- [Given data]:
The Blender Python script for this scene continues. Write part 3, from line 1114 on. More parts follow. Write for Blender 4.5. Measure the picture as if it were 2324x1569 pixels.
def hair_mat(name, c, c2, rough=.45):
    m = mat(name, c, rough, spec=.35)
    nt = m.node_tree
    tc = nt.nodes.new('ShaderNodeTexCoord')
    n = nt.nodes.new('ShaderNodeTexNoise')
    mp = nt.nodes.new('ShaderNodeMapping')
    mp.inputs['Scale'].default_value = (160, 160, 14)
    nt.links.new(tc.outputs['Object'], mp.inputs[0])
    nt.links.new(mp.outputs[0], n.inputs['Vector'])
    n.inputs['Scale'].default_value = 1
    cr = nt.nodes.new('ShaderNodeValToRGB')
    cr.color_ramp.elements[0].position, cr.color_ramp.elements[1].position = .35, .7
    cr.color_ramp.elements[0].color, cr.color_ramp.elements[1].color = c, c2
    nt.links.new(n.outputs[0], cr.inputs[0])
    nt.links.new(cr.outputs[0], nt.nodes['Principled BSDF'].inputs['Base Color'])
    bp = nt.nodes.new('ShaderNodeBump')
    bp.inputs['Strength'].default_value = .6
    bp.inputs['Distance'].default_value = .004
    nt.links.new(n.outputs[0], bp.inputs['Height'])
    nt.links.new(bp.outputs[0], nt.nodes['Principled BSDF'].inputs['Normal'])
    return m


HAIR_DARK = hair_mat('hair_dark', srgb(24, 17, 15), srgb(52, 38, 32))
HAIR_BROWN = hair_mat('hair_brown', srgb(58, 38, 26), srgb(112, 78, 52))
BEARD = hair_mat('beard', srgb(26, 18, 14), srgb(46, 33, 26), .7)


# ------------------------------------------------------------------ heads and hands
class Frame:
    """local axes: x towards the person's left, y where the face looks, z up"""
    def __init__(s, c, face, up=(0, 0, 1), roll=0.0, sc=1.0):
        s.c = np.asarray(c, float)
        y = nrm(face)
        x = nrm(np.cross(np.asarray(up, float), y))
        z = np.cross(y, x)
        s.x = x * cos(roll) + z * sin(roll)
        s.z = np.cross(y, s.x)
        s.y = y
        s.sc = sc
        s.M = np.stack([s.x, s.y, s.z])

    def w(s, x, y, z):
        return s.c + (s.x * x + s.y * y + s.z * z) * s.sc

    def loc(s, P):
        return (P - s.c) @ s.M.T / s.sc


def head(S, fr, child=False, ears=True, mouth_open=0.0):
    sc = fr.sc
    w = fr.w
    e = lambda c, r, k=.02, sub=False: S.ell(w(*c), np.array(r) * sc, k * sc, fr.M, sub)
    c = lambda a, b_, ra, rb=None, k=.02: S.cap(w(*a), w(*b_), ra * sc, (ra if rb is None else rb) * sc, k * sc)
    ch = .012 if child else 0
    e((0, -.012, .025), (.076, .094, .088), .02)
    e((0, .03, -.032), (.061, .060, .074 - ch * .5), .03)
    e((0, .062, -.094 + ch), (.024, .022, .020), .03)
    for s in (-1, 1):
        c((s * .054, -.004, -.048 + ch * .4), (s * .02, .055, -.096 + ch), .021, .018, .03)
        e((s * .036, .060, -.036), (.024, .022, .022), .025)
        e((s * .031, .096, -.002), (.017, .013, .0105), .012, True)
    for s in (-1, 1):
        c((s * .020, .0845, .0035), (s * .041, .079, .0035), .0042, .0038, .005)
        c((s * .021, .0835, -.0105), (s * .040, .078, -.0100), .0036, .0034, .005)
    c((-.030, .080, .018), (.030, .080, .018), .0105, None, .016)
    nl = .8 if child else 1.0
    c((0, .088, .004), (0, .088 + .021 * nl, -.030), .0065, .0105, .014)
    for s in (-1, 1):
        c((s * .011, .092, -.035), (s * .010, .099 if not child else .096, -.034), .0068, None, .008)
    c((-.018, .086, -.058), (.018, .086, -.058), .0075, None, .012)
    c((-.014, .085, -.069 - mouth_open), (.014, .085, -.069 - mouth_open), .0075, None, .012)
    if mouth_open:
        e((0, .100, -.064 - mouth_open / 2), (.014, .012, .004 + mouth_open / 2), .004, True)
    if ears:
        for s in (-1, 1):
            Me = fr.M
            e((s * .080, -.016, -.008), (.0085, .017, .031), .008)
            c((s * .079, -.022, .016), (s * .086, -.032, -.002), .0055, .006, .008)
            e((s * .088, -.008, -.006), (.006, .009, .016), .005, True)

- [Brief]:
Begin with the first line of the listing and copy exactly through the line that contains "return (P - s.c) @ s.M.T / s.sc", please, keeping both ends and leaving out everything after.

- [Exercise output]:
The Blender Python script for this scene continues. Write part 3, from line 1114 on. More parts follow. Write for Blender 4.5. Measure the picture as if it were 2324x1569 pixels.
def hair_mat(name, c, c2, rough=.45):
    m = mat(name, c, rough, spec=.35)
    nt = m.node_tree
    tc = nt.nodes.new('ShaderNodeTexCoord')
    n = nt.nodes.new('ShaderNodeTexNoise')
    mp = nt.nodes.new('ShaderNodeMapping')
    mp.inputs['Scale'].default_value = (160, 160, 14)
    nt.links.new(tc.outputs['Object'], mp.inputs[0])
    nt.links.new(mp.outputs[0], n.inputs['Vector'])
    n.inputs['Scale'].default_value = 1
    cr = nt.nodes.new('ShaderNodeValToRGB')
    cr.color_ramp.elements[0].position, cr.color_ramp.elements[1].position = .35, .7
    cr.color_ramp.elements[0].color, cr.color_ramp.elements[1].color = c, c2
    nt.links.new(n.outputs[0], cr.inputs[0])
    nt.links.new(cr.outputs[0], nt.nodes['Principled BSDF'].inputs['Base Color'])
    bp = nt.nodes.new('ShaderNodeBump')
    bp.inputs['Strength'].default_value = .6
    bp.inputs['Distance'].default_value = .004
    nt.links.new(n.outputs[0], bp.inputs['Height'])
    nt.links.new(bp.outputs[0], nt.nodes['Principled BSDF'].inputs['Normal'])
    return m


HAIR_DARK = hair_mat('hair_dark', srgb(24, 17, 15), srgb(52, 38, 32))
HAIR_BROWN = hair_mat('hair_brown', srgb(58, 38, 26), srgb(112, 78, 52))
BEARD = hair_mat('beard', srgb(26, 18, 14), srgb(46, 33, 26), .7)


# ------------------------------------------------------------------ heads and hands
class Frame:
    """local axes: x towards the person's left, y where the face looks, z up"""
    def __init__(s, c, face, up=(0, 0, 1), roll=0.0, sc=1.0):
        s.c = np.asarray(c, float)
        y = nrm(face)
        x = nrm(np.cross(np.asarray(up, float), y))
        z = np.cross(y, x)
        s.x = x * cos(roll) + z * sin(roll)
        s.z = np.cross(y, s.x)
        s.y = y
        s.sc = sc
        s.M = np.stack([s.x, s.y, s.z])

    def w(s, x, y, z):
        return s.c + (s.x * x + s.y * y + s.z * z) * s.sc

    def loc(s, P):
        return (P - s.c) @ s.M.T / s.sc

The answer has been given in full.